### Written exercise
Only the lines from the top of the listing below to the line that has "return V, Fc, UV" should be echoed, with both ends kept and pictures left out.

A run of records:
+===+

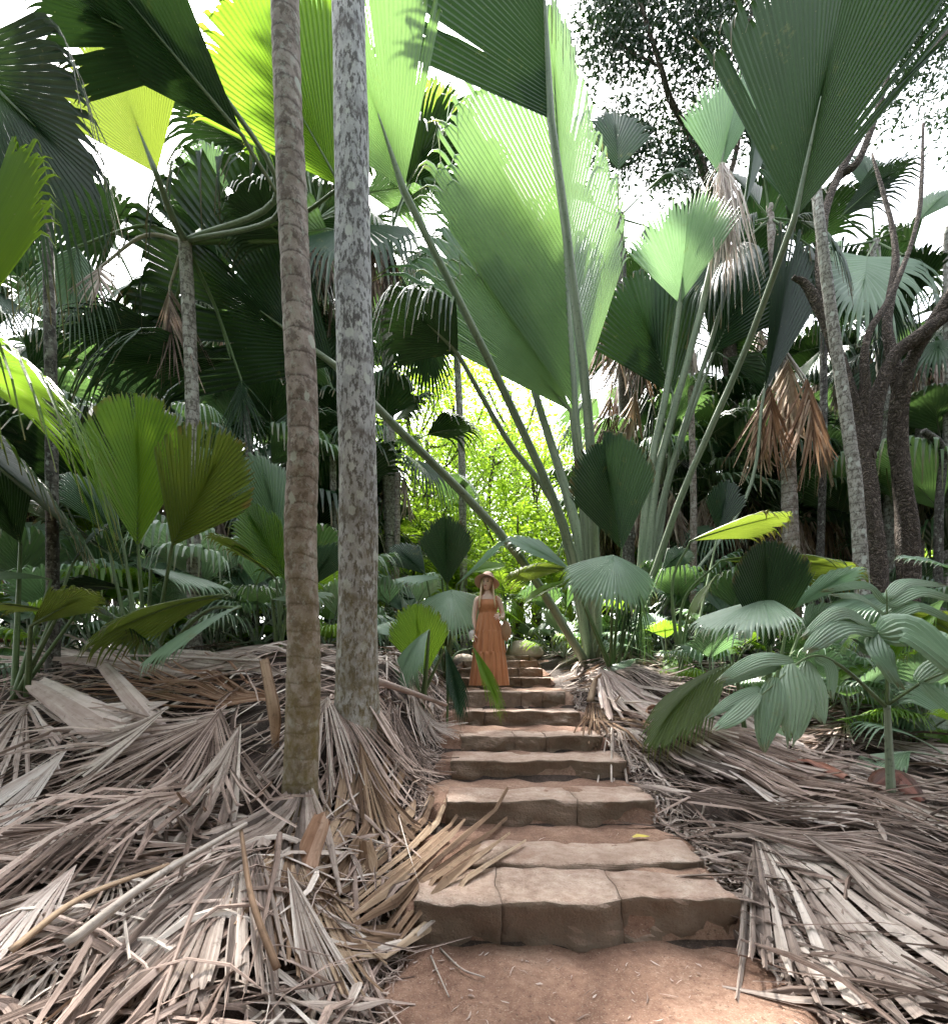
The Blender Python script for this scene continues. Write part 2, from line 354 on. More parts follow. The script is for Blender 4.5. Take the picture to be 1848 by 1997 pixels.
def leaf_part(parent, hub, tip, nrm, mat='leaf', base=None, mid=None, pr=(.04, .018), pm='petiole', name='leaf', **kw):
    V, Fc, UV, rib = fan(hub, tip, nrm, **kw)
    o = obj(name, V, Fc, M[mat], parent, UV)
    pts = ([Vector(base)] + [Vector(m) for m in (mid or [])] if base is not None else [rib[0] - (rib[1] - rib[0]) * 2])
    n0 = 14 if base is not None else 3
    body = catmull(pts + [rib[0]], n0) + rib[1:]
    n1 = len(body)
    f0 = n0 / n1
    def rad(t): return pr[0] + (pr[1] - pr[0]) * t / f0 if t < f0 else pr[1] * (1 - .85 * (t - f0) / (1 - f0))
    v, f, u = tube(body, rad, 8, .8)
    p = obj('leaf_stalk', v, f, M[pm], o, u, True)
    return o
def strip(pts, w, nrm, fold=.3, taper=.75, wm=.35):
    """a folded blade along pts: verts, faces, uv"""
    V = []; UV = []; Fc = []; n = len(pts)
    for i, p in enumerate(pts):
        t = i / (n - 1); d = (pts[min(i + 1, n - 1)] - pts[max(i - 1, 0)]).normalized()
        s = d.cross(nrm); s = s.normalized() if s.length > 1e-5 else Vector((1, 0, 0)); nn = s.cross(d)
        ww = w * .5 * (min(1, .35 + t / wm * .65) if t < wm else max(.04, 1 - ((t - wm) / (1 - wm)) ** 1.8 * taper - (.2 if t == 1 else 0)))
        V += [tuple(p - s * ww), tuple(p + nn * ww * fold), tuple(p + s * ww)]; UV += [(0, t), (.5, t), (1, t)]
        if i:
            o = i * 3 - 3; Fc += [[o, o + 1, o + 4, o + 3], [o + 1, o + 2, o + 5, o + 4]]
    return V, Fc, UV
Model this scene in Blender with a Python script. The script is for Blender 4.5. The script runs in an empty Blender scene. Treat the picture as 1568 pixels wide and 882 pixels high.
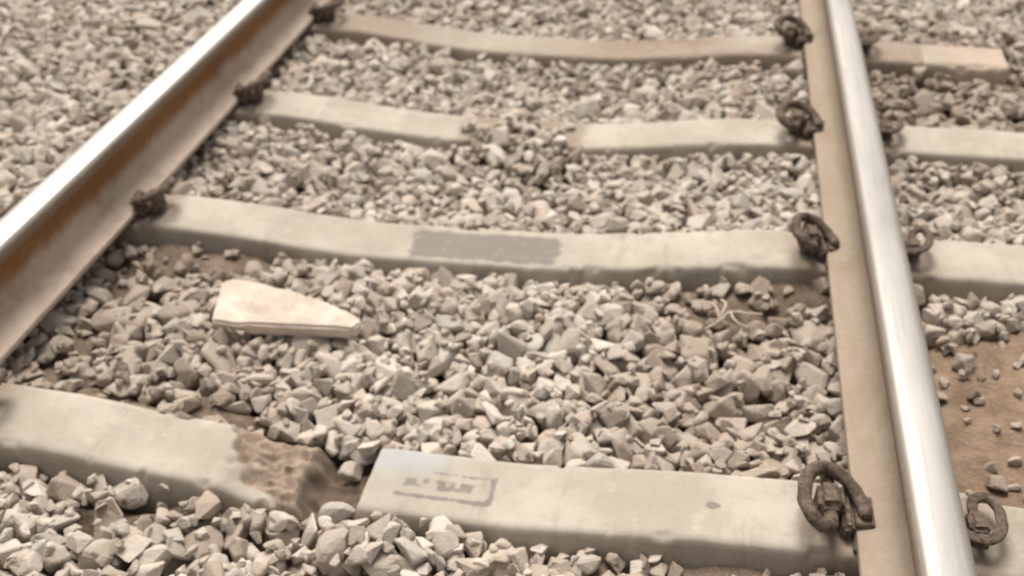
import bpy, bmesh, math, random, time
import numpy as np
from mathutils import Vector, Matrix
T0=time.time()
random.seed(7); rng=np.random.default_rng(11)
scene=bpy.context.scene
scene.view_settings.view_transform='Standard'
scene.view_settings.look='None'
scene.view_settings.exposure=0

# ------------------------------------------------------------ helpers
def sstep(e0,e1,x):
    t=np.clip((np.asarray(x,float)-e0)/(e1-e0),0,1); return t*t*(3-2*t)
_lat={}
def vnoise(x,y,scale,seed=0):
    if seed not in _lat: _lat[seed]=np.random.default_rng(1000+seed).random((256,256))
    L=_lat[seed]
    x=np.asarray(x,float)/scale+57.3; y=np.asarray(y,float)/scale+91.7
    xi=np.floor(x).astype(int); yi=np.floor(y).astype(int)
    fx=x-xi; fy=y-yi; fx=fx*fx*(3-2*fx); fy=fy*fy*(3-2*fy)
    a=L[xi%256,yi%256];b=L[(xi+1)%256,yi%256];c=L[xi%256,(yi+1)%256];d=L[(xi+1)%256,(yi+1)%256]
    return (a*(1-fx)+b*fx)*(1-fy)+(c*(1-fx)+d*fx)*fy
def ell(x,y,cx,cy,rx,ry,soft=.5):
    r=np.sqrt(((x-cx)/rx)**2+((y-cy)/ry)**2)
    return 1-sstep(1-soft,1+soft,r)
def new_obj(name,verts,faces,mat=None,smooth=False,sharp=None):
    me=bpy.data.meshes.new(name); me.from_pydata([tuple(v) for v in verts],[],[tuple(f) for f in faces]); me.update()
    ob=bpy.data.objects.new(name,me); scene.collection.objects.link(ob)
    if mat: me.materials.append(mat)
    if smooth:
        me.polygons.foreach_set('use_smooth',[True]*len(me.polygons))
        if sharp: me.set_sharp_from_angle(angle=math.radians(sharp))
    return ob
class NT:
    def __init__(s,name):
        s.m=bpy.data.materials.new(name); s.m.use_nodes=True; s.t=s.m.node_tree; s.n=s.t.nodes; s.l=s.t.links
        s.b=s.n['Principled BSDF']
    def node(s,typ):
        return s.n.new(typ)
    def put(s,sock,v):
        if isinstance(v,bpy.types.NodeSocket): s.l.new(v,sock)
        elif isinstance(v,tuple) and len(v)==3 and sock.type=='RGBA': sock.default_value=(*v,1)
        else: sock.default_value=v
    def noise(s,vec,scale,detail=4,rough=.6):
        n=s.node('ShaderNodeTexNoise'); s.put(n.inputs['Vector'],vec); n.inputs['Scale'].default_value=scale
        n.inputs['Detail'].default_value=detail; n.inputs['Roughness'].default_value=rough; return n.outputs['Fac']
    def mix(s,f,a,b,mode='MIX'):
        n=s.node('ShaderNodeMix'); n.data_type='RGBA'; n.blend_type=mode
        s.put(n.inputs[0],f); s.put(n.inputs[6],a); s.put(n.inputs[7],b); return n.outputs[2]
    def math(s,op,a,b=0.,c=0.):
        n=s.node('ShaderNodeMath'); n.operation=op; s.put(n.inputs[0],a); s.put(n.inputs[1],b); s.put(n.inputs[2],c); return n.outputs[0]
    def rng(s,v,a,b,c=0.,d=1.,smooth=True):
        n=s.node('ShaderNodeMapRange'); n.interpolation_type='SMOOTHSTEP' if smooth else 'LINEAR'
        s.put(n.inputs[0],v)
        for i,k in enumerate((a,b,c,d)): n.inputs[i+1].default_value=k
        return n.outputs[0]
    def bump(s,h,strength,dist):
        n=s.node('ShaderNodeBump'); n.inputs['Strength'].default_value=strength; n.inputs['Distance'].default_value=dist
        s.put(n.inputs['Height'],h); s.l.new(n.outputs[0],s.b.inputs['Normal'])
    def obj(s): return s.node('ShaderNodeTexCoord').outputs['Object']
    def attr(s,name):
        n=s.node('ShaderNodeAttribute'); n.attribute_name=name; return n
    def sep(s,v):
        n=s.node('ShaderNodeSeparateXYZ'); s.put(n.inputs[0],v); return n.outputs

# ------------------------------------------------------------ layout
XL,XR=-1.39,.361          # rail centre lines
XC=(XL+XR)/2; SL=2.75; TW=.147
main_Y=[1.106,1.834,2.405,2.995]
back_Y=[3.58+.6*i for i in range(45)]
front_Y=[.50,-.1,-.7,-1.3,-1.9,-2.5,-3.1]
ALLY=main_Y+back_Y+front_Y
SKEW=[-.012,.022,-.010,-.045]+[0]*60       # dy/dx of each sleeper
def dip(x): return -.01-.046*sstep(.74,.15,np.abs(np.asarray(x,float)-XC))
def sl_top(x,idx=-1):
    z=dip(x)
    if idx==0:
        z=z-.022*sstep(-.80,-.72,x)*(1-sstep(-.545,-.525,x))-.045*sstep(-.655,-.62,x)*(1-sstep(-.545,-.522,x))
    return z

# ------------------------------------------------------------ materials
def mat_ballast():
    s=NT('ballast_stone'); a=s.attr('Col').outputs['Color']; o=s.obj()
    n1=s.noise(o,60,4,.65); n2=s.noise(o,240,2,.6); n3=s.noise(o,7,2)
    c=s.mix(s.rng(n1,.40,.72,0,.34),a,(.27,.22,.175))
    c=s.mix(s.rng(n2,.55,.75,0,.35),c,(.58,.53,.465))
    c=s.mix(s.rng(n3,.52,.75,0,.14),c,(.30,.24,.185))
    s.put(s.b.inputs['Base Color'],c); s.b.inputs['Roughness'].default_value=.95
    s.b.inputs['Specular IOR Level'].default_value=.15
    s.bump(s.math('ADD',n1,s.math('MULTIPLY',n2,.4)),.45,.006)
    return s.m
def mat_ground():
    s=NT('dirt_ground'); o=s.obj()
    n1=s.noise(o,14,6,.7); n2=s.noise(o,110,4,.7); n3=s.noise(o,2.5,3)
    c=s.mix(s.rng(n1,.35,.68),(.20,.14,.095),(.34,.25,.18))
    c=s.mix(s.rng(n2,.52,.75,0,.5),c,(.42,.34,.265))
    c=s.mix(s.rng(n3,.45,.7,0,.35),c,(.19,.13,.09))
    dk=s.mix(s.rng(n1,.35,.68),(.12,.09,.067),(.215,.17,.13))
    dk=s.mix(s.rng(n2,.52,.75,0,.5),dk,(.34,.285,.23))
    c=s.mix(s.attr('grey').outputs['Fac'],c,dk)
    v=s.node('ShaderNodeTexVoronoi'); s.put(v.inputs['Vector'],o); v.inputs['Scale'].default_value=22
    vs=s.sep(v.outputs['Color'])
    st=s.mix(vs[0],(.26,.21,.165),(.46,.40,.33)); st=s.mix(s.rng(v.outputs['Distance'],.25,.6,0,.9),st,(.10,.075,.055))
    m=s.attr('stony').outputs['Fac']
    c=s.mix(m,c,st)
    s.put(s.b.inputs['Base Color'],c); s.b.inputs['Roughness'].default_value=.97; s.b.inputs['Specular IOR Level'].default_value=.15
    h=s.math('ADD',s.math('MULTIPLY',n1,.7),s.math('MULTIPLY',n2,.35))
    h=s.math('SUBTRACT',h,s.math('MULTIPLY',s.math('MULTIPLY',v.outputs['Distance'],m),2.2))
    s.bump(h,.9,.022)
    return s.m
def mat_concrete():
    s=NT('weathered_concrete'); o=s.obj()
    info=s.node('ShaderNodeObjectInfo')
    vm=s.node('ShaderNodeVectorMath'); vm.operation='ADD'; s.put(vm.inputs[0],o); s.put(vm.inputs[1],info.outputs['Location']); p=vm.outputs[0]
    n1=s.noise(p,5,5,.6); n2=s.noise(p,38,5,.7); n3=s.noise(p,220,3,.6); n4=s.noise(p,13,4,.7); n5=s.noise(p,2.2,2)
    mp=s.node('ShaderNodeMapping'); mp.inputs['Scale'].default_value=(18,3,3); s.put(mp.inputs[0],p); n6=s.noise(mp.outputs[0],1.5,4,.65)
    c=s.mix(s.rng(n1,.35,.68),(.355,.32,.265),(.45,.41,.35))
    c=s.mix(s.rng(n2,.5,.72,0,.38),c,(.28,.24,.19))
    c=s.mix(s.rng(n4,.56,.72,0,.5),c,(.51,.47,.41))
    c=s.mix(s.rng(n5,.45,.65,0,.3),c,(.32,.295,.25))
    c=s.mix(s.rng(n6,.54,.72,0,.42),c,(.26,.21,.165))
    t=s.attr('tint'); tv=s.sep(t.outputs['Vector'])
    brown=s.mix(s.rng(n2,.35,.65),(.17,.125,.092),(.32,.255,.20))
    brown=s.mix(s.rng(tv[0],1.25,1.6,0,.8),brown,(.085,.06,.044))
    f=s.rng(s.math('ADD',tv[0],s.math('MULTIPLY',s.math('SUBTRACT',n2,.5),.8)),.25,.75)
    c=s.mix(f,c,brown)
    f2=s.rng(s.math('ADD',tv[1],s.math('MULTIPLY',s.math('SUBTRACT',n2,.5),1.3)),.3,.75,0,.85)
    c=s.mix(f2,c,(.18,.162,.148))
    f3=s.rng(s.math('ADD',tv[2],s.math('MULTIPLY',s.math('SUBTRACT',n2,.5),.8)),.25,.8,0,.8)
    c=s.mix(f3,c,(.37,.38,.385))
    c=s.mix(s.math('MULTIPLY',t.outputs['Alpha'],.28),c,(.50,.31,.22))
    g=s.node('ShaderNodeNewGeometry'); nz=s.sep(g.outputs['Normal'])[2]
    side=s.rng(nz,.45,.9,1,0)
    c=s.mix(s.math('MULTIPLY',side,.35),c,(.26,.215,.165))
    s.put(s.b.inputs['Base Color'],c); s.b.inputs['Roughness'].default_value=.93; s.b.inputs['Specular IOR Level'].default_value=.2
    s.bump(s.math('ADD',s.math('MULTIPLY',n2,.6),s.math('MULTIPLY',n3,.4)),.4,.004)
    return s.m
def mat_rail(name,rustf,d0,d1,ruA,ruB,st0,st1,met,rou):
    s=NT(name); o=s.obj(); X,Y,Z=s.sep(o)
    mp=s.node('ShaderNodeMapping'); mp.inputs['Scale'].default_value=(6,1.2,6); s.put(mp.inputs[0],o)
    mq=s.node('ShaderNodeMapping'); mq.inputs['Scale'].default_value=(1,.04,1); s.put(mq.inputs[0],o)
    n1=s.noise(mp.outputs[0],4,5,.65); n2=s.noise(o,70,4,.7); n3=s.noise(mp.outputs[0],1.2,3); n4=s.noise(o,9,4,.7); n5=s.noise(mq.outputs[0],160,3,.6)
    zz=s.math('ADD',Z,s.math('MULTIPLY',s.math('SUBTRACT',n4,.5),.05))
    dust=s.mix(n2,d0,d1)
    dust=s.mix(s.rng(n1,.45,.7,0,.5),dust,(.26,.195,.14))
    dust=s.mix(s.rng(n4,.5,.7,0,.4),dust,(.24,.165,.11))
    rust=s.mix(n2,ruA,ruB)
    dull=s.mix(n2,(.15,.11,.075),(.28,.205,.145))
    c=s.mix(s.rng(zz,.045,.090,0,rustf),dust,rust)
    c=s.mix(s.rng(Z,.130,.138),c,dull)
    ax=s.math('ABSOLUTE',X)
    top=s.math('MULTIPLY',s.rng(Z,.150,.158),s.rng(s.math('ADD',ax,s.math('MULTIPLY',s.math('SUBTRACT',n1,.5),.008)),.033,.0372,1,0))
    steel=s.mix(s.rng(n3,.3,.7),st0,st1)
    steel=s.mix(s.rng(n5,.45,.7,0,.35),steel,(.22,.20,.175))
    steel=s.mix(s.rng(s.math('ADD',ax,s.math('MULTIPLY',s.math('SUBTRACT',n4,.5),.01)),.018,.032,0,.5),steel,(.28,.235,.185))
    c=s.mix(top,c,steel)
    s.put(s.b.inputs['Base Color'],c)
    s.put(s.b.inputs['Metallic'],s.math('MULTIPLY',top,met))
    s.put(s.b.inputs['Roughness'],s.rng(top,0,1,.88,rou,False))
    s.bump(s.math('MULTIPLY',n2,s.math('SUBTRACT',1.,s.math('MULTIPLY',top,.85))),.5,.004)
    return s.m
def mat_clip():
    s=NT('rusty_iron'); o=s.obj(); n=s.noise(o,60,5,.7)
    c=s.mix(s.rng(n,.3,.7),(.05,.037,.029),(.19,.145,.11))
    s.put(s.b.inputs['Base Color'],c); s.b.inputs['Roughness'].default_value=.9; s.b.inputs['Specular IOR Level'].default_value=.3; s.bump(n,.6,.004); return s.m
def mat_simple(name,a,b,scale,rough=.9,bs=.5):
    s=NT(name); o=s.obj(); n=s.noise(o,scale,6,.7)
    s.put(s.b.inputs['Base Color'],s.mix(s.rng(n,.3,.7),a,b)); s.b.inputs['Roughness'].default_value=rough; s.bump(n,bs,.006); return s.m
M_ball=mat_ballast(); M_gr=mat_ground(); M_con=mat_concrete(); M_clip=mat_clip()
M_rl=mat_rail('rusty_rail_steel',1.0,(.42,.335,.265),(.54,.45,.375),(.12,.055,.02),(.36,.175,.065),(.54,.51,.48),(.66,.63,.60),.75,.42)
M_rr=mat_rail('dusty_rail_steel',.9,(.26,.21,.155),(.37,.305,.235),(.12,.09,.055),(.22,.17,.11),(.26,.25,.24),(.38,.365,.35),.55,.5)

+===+

### Written response
The Blender Python script for this scene continues. Write part 2, from line 354 on. More parts follow. The script is for Blender 4.5. Take the picture to be 1848 by 1997 pixels.
def leaf_part(parent, hub, tip, nrm, mat='leaf', base=None, mid=None, pr=(.04, .018), pm='petiole', name='leaf', **kw):
    V, Fc, UV, rib = fan(hub, tip, nrm, **kw)
    o = obj(name, V, Fc, M[mat], parent, UV)
    pts = ([Vector(base)] + [Vector(m) for m in (mid or [])] if base is not None else [rib[0] - (rib[1] - rib[0]) * 2])
    n0 = 14 if base is not None else 3
    body = catmull(pts + [rib[0]], n0) + rib[1:]
    n1 = len(body)
    f0 = n0 / n1
    def rad(t): return pr[0] + (pr[1] - pr[0]) * t / f0 if t < f0 else pr[1] * (1 - .85 * (t - f0) / (1 - f0))
    v, f, u = tube(body, rad, 8, .8)
    p = obj('leaf_stalk', v, f, M[pm], o, u, True)
    return o
def strip(pts, w, nrm, fold=.3, taper=.75, wm=.35):
    """a folded blade along pts: verts, faces, uv"""
    V = []; UV = []; Fc = []; n = len(pts)
    for i, p in enumerate(pts):
        t = i / (n - 1); d = (pts[min(i + 1, n - 1)] - pts[max(i - 1, 0)]).normalized()
        s = d.cross(nrm); s = s.normalized() if s.length > 1e-5 else Vector((1, 0, 0)); nn = s.cross(d)
        ww = w * .5 * (min(1, .35 + t / wm * .65) if t < wm else max(.04, 1 - ((t - wm) / (1 - wm)) ** 1.8 * taper - (.2 if t == 1 else 0)))
        V += [tuple(p - s * ww), tuple(p + nn * ww * fold), tuple(p + s * ww)]; UV += [(0, t), (.5, t), (1, t)]
        if i:
            o = i * 3 - 3; Fc += [[o, o + 1, o + 4, o + 3], [o + 1, o + 2, o + 5, o + 4]]
    return V, Fc, UV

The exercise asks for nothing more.